As more and more citizens of this country are realising, leaving the EU is not such a great idea. In common with other economies, this country is experiencing the inevitable and damaging losses to national – and therefore individual – income from a sharp deterioration in what economists call the terms of trade. This is the ratio of export to import prices, which is reflecting the sharp increase in the cost of imported energy, grain and other essentials as a result of the invasion of Ukraine.

On top of this we have Brexit; the thinktank UK in a Changing Europe calculates that the trade barriers we have imposed upon ourselves through the folly of leaving the EU have directly raised food prices in this country by 6%. Meanwhile, thanks to the arduous task of coping with all the red tape resulting from Brexit, the London School of Economics’ Centre for Economic Performance finds that trading relationships between UK and EU companies have declined by a third since the introduction of the EU-UK trade deal in January 2021. This largely reflects the blows to small- and medium-sized firms, which are supposed to be the lifeblood of the entrepreneurial economy to which this benighted government is supposed to aspire.

Moreover, having seen the difference between the promise and reality of Brexit, the public seems to be having a serious rethink. The campaign group European Movement UK has recently conducted a poll which suggests, in the words of its chair, Lord Adonis, that 98% “do not want to leave the EU in its entirety”.

The phrase “in its entirety” obviously leaves all sorts of scope for argument. There has been much discussion among those who were Remainers about what sort of relationship can be developed with our former partners.

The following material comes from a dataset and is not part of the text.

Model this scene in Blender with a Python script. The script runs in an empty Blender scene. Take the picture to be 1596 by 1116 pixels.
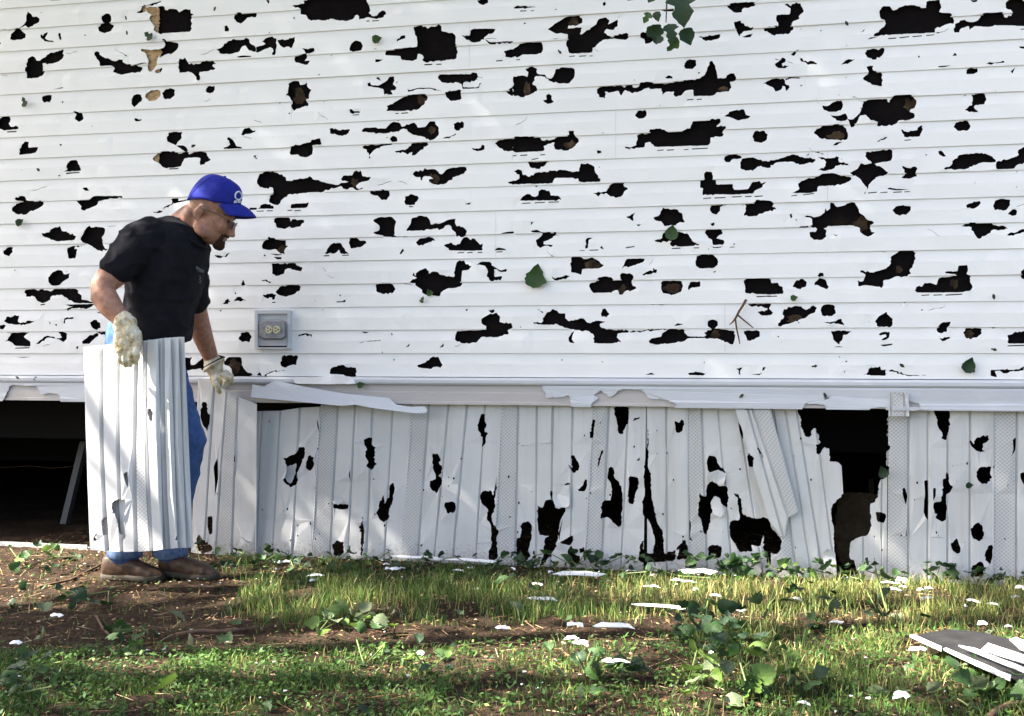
import bpy, bmesh, math, random
import numpy as np
from mathutils import Vector, Matrix, noise
from mathutils.geometry import delaunay_2d_cdt

SC = bpy.context.scene
COL = SC.collection
R = math.radians
random.seed(7)
rng = np.random.default_rng(11)

# ------------------------------------------------------------------ camera
F_PX, W_PX, H_PX, HOR = 1900.0, 1596.0, 1116.0, 551.0
YAW = math.atan(F_PX / 8122.0)
CAM = Vector((0.0, -5.059, 0.90))
cam_d = bpy.data.cameras.new('camera')
cam_d.sensor_width = 36.0
cam_d.lens = 36.0 * F_PX / W_PX
cam_d.shift_y = -(H_PX / 2 - HOR) / W_PX
cam_d.clip_start = 0.05
cam_d.clip_end = 500
cam = bpy.data.objects.new('camera', cam_d)
COL.objects.link(cam)
cam.location = CAM
cam.rotation_euler = (R(90), 0, YAW)
SC.camera = cam

# ------------------------------------------------------------------ light
SUN_EL, SUN_BEHIND = R(45), R(-22)          # the sun stands to the left, a little in front of the wall, behind a tree
to_sun = Vector((-math.cos(SUN_EL) * math.cos(SUN_BEHIND), math.cos(SUN_EL) * math.sin(SUN_BEHIND), math.sin(SUN_EL)))
world = bpy.data.worlds.new('World')
SC.world = world
world.use_nodes = True
wn = world.node_tree
bg = wn.nodes['Background']
sky = wn.nodes.new('ShaderNodeTexSky')
sky.sky_type = 'NISHITA'
sky.sun_disc = False
sky.sun_elevation = SUN_EL
sky.sun_rotation = math.atan2(to_sun.x, to_sun.y)
sky.air_density = 1.0
sky.dust_density = 4.0
sky.ozone_density = 1.0
hs = wn.nodes.new('ShaderNodeHueSaturation')
hs.inputs['Saturation'].default_value = 0.95      # a hazy, washed-out sky
wn.links.new(sky.outputs[0], hs.inputs['Color'])
wn.links.new(hs.outputs[0], bg.inputs[0])
bg.inputs[1].default_value = 0.06
sun_d = bpy.data.lights.new('sun', 'SUN')
sun_d.energy = 5.0
sun_d.angle = R(0.5)
sun_d.color = (1.0, 0.93, 0.82)
sun = bpy.data.objects.new('sun', sun_d)
COL.objects.link(sun)
sun.rotation_euler = to_sun.to_track_quat('Z', 'Y').to_euler()
SC.view_settings.view_transform = 'Standard'
SC.view_settings.look = 'None'
SC.view_settings.exposure = 2.88
SC.view_settings.gamma = 1.0
SC.render.engine = 'CYCLES'
SC.cycles.use_denoising = True
SC.cycles.max_bounces = 6
SC.cycles.diffuse_bounces = 3

# ------------------------------------------------------------------ helpers
FWD = Vector((-math.sin(YAW), math.cos(YAW), 0))
RGT = Vector((math.cos(YAW), math.sin(YAW), 0))
UPV = Vector((0, 0, 1))

def ray(u, v):
    return FWD + RGT * ((u - W_PX / 2) / F_PX) + UPV * ((HOR - v) / F_PX)

def W(u, v, Y=0.0):
    """photo pixel -> the point where its sight line meets the upright plane y = Y"""
    d = ray(u, v)
    return CAM + d * ((Y - CAM.y) / d.y)

def G(u, v, Z=0.0):
    d = ray(u, v)
    return CAM + d * ((Z - CAM.z) / d.z)

def pxs(u, Y):
    d = ray(u, HOR)
    return F_PX / ((Y - CAM.y) / d.y)          # pixels per metre there

def obj(name, me, mat=None, parent=None):
    if isinstance(me, bmesh.types.BMesh):
        m = bpy.data.meshes.new(name)
        me.to_mesh(m)
        me.free()
        me = m
    o = bpy.data.objects.new(name, me)
    COL.objects.link(o)
    if mat is not None:
        if isinstance(mat, (list, tuple)):
            for q in mat:
                me.materials.append(q)
        elif len(me.materials) == 0:
            me.materials.append(mat)
    if parent is not None:
        o.parent = parent
        o.matrix_parent_inverse = parent.matrix_world.inverted()
    return o

def empty(name, loc=(0, 0, 0)):
    o = bpy.data.objects.new(name, None)
    o.empty_display_size = 0.1
    COL.objects.link(o)
    o.matrix_world = Matrix.Translation(Vector(loc))
    o.location = loc
    return o

def tag(o, label=None, cat=None, group=None, kind=None):
    if label: o['label'] = label
    if cat: o['category'] = cat
    if group: o['group'] = group
    if kind: o['kind'] = kind
    return o

def smooth(o):
    for p in o.data.polygons:
        p.use_smooth = True
    return o

# ---- materials
def mat(name, base, rough=0.6, spec=0.4):
    m = bpy.data.materials.new(name)
    m.use_nodes = True
    b = m.node_tree.nodes['Principled BSDF']
    b.inputs['Base Color'].default_value = (*base, 1)
    b.inputs['Roughness'].default_value = rough
    b.inputs['Specular IOR Level'].default_value = spec
    return m

def N(m, t, **kw):
    n = m.node_tree.nodes.new(t)
    for k, v in kw.items():
        if k in n.inputs: n.inputs[k].default_value = v
        else: setattr(n, k, v)
    return n

def L(m, a, b):
    m.node_tree.links.new(a, b)

def ramp(m, fac, stops):
    r = N(m, 'ShaderNodeValToRGB')
    e = r.color_ramp.elements
    while len(e) < len(stops): e.new(0.5)
    for q, (p, c) in zip(e, stops):
        q.position = p
        q.color = (*c, 1) if len(c) == 3 else c
    L(m, fac, r.inputs[0])
    return r.outputs[0]

def noise_n(m, scale, detail=4, rough=0.55, coord='Object', vec=None, dist=0.0, sx=None):
    n = N(m, 'ShaderNodeTexNoise')
    n.inputs['Scale'].default_value = scale
    n.inputs['Detail'].default_value = detail
    n.inputs['Roughness'].default_value = rough
    n.inputs['Distortion'].default_value = dist
    if vec is None:
        vec = N(m, 'ShaderNodeTexCoord').outputs[coord]
    if sx:
        mp = N(m, 'ShaderNodeMapping')
        mp.inputs['Scale'].default_value = sx
        L(m, vec, mp.inputs[0])
        vec = mp.outputs[0]
    L(m, vec, n.inputs['Vector'])
    return n.outputs['Fac']

def bump(m, h, strength=0.3, dist=0.01):
    b = N(m, 'ShaderNodeBump')
    b.inputs['Strength'].default_value = strength
    b.inputs['Distance'].default_value = dist
    L(m, h, b.inputs['Height'])
    p = m.node_tree.nodes['Principled BSDF']
    prev = p.inputs['Normal'].links[0].from_socket if p.inputs['Normal'].links else None
    if prev: L(m, prev, b.inputs['Normal'])
    L(m, b.outputs[0], p.inputs['Normal'])

def base_col(m, sock):
    L(m, sock, m.node_tree.nodes['Principled BSDF'].inputs['Base Color'])

def mixc(m, fac, a, b, mode='MIX'):
    x = N(m, 'ShaderNodeMix')
    x.data_type = 'RGBA'
    x.blend_type = mode
    for sock, val in ((x.inputs[0], fac), (x.inputs[6], a), (x.inputs[7], b)):
        if isinstance(val, (int, float)): sock.default_value = val
        elif isinstance(val, tuple): sock.default_value = (*val, 1)
        else: L(m, val, sock)
    return x.outputs[2]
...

But do we really have to go back to the 1950s, when alternative relationships were experimented with as substitutes until it became obvious that the only sensible thing was to apply to join properly?

I was surprised to find my colleague, the estimable Rafael Behr, dismissing those who wish to rejoin the EU as “only a fanatical minority”. I can tell him that in my experience there is a growing number of these “fanatics” around, and they hardly constitute a minority. And I was especially struck by the remark of the novelist Julian Barnes, when in a recent interview he described himself firmly as a “Rejoiner”, not a Remainer.

Back to President Macron. He thinks Brexit is crazy and would surely be in favour of acknowledging the UK’s historic mistake and inviting us back. The Ukraine crisis assuredly underlines the importance of his vision of a stronger and more united Europe.

It would help if the Tory party came to its senses, ejected Johnson and did not replace him with another Brexiter – or at least chose a former Brexiter who had seen the error of his or her ways. In Guys and Dolls, the ensemble sings: “But the passengers they knew right from wrong/For the people all said” – to Nicely-Nicely Johnson – “Sit down, sit down, you’re rocking the boat.”

In the case of the Johnson we have suffered for far too long, it is surely time to throw him overboard.